Your property management dilemma: Do I need to upgrade?

You’ve owned a property in a Class A cyclical market for 15 years. You’ve never had a problem finding well qualified tenants. Your current tenant’s lease is up for renewal. They’ve done a bit of comparison shopping in the neighborhood and mentioned how much they liked the hard surface flooring they saw in nearby rental properties.

When you called today to ask them to re-sign, they asked if you’d consider replacing your home’s wall-to-wall carpeting with a newer floor, like luxury vinyl plank or tile. “If you can upgrade the floor, we’ll stay,” your tenant says. “If not, we’ll give our notice and move out at the end of the lease.”

While your property is well-maintained, you would have to agree that the interior cosmetic look is a bit dated. You follow the real estate listings in the neighborhood and have seen that owners who updated things like floors, paint, and cabinets were able to command top dollar for their properties. 

Market details of your investment are shown below.

The current market value of your home is $350K.
The cash on cash return on your investment is 2%
You can rent the home for $2500 per month

You’re starting to wonder: Do I need to make upgrades to my rental property? Will it be harder to find tenants now if I don’t?

Think about what action would you take in this situation. Then click the card that’s closest to your decision to see if your instincts are on target.

Forget about it. You don't need to change a thing

Cyclical markets are desirable locations by definition, so you can probably always find tenants. But you may need to be willing to offer a break on rent if your property isn't up to neighborhood standards.
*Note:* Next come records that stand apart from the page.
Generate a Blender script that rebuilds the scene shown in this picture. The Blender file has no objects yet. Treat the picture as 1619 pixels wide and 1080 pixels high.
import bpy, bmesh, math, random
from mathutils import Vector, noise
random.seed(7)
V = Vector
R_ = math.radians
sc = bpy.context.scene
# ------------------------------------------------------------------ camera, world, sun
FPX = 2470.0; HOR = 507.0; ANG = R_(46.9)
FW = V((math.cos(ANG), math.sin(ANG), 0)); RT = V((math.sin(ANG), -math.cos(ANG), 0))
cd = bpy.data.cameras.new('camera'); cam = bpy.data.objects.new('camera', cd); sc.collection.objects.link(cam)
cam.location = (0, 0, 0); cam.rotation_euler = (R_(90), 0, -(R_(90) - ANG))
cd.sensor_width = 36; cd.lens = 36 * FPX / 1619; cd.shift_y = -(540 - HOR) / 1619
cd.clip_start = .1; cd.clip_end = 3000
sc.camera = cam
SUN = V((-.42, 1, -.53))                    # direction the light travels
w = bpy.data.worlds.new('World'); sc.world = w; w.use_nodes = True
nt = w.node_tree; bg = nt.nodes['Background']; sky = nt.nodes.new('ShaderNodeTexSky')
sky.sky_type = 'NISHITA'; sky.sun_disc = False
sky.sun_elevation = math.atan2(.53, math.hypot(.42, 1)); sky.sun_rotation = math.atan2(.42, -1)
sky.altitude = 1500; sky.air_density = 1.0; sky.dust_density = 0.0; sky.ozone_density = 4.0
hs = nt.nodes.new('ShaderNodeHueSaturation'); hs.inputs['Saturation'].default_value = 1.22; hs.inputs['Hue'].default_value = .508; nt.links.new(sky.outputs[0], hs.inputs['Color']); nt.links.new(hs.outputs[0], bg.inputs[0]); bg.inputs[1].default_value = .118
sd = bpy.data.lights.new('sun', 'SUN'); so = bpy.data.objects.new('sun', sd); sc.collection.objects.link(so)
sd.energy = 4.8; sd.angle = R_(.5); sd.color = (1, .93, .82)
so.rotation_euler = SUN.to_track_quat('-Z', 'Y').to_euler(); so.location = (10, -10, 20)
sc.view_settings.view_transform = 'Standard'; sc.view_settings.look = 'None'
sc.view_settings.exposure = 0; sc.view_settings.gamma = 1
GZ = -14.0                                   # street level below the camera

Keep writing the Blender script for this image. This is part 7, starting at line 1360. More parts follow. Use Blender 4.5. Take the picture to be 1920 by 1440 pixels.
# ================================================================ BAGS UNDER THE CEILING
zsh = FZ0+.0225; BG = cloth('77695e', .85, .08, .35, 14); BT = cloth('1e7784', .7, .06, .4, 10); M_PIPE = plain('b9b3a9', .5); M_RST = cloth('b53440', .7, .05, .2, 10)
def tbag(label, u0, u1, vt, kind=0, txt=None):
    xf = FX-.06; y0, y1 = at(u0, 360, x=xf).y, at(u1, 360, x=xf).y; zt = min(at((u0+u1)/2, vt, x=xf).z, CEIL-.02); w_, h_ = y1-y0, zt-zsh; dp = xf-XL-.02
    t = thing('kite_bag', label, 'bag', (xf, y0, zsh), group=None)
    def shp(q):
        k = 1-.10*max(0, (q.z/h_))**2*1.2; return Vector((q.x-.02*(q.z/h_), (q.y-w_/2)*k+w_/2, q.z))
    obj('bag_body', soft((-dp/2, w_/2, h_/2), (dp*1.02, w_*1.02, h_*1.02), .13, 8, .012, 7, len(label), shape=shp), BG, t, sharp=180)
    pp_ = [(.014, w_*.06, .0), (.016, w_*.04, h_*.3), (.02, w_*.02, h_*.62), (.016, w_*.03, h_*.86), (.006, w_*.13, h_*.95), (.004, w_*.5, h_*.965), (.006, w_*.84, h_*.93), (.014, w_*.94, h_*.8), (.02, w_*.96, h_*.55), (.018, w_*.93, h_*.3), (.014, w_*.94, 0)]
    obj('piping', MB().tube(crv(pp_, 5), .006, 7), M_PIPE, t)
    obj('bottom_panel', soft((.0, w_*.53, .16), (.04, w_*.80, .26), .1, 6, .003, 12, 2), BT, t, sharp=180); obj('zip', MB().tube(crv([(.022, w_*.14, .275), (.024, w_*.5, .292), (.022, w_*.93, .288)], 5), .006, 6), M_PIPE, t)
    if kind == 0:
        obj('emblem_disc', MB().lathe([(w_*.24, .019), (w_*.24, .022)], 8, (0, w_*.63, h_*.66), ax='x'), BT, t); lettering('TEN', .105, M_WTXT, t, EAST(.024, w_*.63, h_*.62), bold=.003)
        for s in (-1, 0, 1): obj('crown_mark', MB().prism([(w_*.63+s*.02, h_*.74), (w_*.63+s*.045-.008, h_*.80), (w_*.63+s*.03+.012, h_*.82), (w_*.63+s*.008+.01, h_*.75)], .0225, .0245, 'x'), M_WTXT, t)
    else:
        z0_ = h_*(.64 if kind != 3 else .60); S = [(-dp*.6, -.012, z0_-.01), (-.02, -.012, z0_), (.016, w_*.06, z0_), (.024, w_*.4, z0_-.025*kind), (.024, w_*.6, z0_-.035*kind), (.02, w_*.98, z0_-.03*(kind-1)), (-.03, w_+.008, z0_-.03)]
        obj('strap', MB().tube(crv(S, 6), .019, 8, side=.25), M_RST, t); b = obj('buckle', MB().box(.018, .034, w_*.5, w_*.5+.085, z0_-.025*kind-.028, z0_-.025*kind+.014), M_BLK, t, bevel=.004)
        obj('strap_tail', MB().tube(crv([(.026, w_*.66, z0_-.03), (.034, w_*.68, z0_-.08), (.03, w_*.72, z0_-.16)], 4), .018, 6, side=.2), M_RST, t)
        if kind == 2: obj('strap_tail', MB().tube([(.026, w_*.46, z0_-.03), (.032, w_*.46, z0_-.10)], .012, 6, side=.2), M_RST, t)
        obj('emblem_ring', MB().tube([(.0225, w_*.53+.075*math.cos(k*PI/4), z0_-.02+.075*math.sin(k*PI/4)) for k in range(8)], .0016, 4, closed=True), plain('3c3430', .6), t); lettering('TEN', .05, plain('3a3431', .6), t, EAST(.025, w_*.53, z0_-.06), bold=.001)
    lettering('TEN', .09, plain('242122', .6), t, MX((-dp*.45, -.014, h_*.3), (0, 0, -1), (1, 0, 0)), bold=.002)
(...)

Tell your tenants that you'll upgrade if they help share in the cost

Your tenant should not be expected to pay for desired cosmetic upgrades or renovations. However, you can increase the rent after upgrades are made if the improvements increase the value of your property.

Make the upgrade and keep your current tenants

This could be the right solution if you have a good relationship with the tenants and want to keep them in your property. You may still consider a rent increase to reflect the value of the improvements you made.

Accept your tenants' notice then make the upgrade anyway

This option will cost you in the short run (since your unit will be empty) but gives you the chance to do more upgrades and return the property to the market at a higher rate. While risky, this could pay off more in the long run.

There isn’t an easy answer to this question because cyclical markets offer bigger risks and bigger rewards than either linear or hybrid markets. The real consideration here is: how much cost am I willing to pay? And will I get my money back?

If you plan to hold the property for another five years (or longer), upgrading may be a good decision because it will help you command the highest rent possible. If you plan to sell the property in the next couple of years and know you can rent it at a good price in the interim, upgrading may not be your priority.

In the end, it all goes back to planning. What is your financial plan? What is your investment horizon timeline? What return will you get on your upgrades? Once you’ve answered these questions, you’ll know which course of action makes the most sense for you.